Joseph Faßbender

Druckgrafik ist des öfteren ein Bereich der bildenden Kunst, der wenig beachtet wird, allenfalls zur Vervollständigung eines künstlerischen Oeuvres Erwähnung findet und dann in der Regel aus den Beobachtungen heraus erläutert wird, die man anhand anderer, bekannterer künstlerischer Ausdrucksmittel wie Malerei, Skulptur oder Zeichnung bereits gewonnen hat. Für eine künstlerische Position wie die Joseph Faßbenders birgt diese methodische Routine die Gefahr, Entscheidendes gar nicht erst wahrzunehmen. Formale und inhaltliche Komponenten des Druckgrafischen durchziehen sein Werk über fast die gesamte Dauer seiner künstlerischen Karriere, druckgrafische Arbeiten entstehen über die gesamte Lebensspanne hinweg.

Das mag nicht nur daran liegen, dass der gelernte Konditor an handwerklichen und auf Serie hin angelegten Prozessen Interesse hat. Vielmehr erhält Faßbender schon in frühen Jahren renomméträchtige Aufträge, die genau diese Fähigkeiten fordern: die Plakatgestaltungen der zwanziger Jahre sind hier nur Beispiele. Nach dem Krieg, der für ihn wie für viele Bildende Künstler einen entscheidenden Einschnitt auch in gestalterischer Hinsicht markiert, entstehen während seiner Zeit in Alfter zahlreiche Monotypien.

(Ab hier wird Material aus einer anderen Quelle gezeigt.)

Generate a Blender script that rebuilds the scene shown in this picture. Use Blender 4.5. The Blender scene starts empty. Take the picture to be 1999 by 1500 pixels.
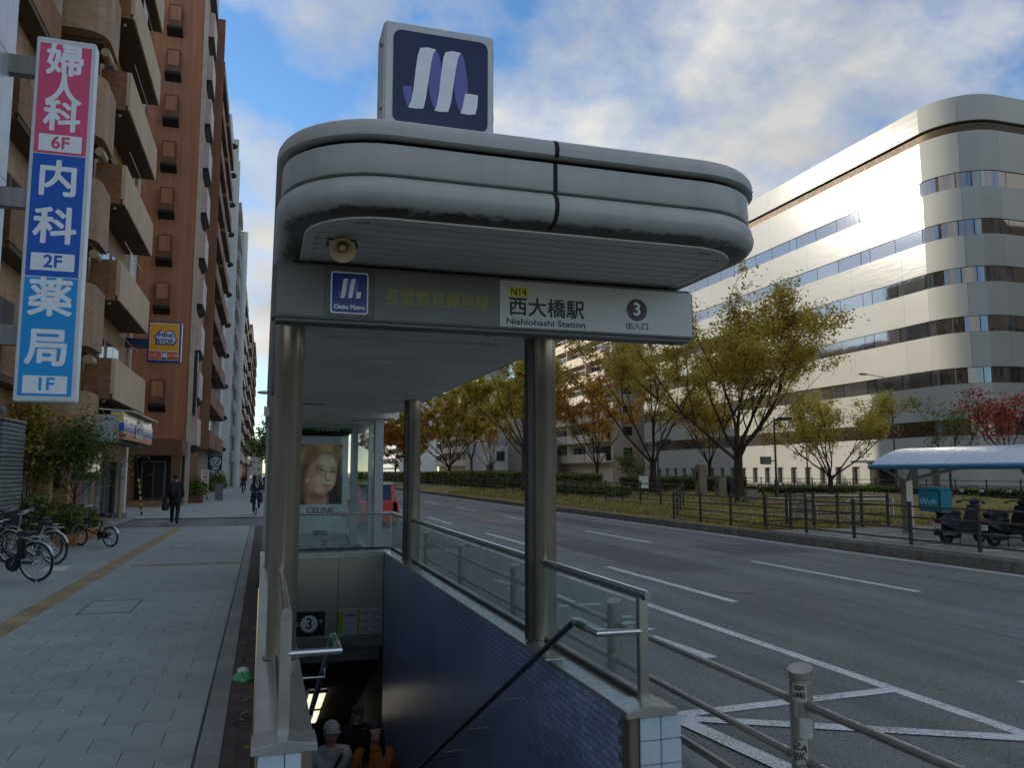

Diese das Malerische und Zeichnerische betonenden Einblattdrucke legen ein beredtes Zeugnis ab von der Experimentierfreude dieser Zeit, aber auch vom - materiell bedingten - Zwang zur Improvisation. Kleinteilige Binnenformen ballen sich zu einem eigenen Kosmos aus Figürlichem und Abstraktem, eine überlegte Komposition gibt den Rahmen für zahlreiche Spontaneitäten in den Binnenformen. Ohne eine konkrete Erzählung zu beginnen, haben die Arbeiten etwas Narratives.

Druckgrafische Elemente bestimmen entscheidend auch die Vorgänge seiner späteren Arbeiten, seien es nun Textilgestaltungen, Mosaiken, Wandbilder oder Malerei. Sehr häufig begegnet man einer das Bildfeld zusätzlich begrenzenden Linie: anders als viele seiner Kollegen unterscheidet Faßbender sehr genau zwischen dem Bildträger, dem Bildgrund und dem Bildfeld, in welchem sich die "Handlung" seiner Arbeiten vollzieht. Auch in den zahlreichen Binnenformen kommen sehr typische Elemente des Druckgrafischen zum Vorschein. Schraffuren konturieren beispielsweise die Wirkung von Flächen, verschiedenartig wirkende Farbebenen in den Hintergründen weisen auch im gemalten Bild auf die frühen Experimente Faßbenders im Bereich der Monotypie hin. Aber auch andere Grundlagen aus dem Bereich der Papierarbeiten sind deutlich wahrnehmbar: Collageartige Elemente erinnern nicht nur an die zeittypische "Scherbenwelt", die der zweite Weltkrieg auch in den Anschauungen hinterlassen hatte, sondern auch an die sorgfältige sukzessive Komposition seiner sich aus einzelnen Elementen aufbauenden Papierarbeiten.

Auch das spätere, in den Ausdrucksmitteln erstaunlich vielfältige Werk dieses in seiner Formensprache eher konservativen Künstlers kommt immer wieder auf die Druckgrafik zurück. Lithografien wie das "Hamburger Blatt" reizen auch bei einem recht beschränkten Einsatz der Technik eine verblüffende Vielfalt an Wirkungen aus. Die Arbeit läßt unterschiedlichste Oberflächen ahnen und die Kontraste dieser schwarz-weißen Grafik eine bühnenhafte Räumlichkeit entfalten, in der alles an seinem Ort ist, ohne dass klar wird, wie diese harmonische Zuordnung ihre anhaltende Erzählung beginnt oder endet.

Als Generalist tritt Faßbender nicht nur in den Anwendungsfeldern seiner Gestaltungen auf. Literarische Elemente sind für die Geisteswelt von Joseph Faßbender ebenso prägend wie die verehrten italienischen Renaissancemaler. Dass er ein Blatt "Novalis" betitelt, weist auf sein umfassendes Interesse am Kulturellen allgemein hin. Dass er (gemeinsam mit Hann Trier und Heinz Trökes) unmittelbar nach dem Krieg in Alfter bei Bonn eine Aufführung von Sartres "Die Fliegen" ermöglicht und auch noch die Eintrittskarten selbst entwirft, ist dabei eine sehr bezeichnende Facette dieser reichen Künstlerpersönlichkeit.